5. Honest Iago: Trust and Its Consequences

Question: Why does every character in the play trust Iago, and what does their trust reveal about the relationship between honesty and appearance in Shakespeare's world?

Track the use of the word "honest" throughout the play — it appears over fifty times, almost always applied to Iago. Othello calls him honest, Cassio calls him honest, Desdemona calls him honest. No character questions Iago's integrity until the final scene. A thesis might argue that the play exposes the fundamental weakness of social trust: people believe what they see, and Iago understands that the performance of honesty is indistinguishable from honesty itself.

Detailed Analysis

A sophisticated approach would argue that "honest" means different things in different contexts — military bluntness, sexual fidelity, social plainness — and Iago exploits each meaning strategically.
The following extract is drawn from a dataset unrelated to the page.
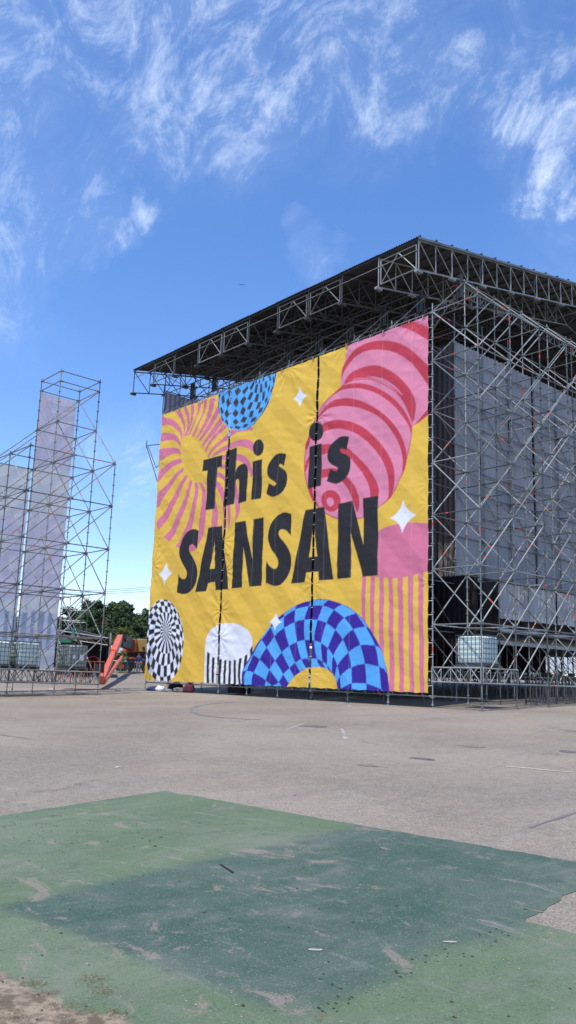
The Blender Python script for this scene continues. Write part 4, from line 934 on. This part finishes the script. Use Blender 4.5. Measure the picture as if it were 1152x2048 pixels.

With Othello, "honest" means a soldier who speaks uncomfortable truths (so his insinuations about Desdemona seem courageous rather than malicious). With Cassio, "honest" means a loyal friend (so his advice to seek Desdemona's help seems generous). With Desdemona, "honest" means a straightforward man (so his consolation of her in Act IV seems kind). Shakespeare suggests that the concept of honesty is itself a kind of fiction — a social performance that creates the conditions for trust without guaranteeing anything. The play's final irony is that the only truly honest acts — Emilia's revelation of the handkerchief scheme, Desdemona's unwavering fidelity — are either disbelieved or arrive too late. You might conclude that Shakespeare's vision is deeply pessimistic: in a world where performance is indistinguishable from reality, genuine honesty has no special authority.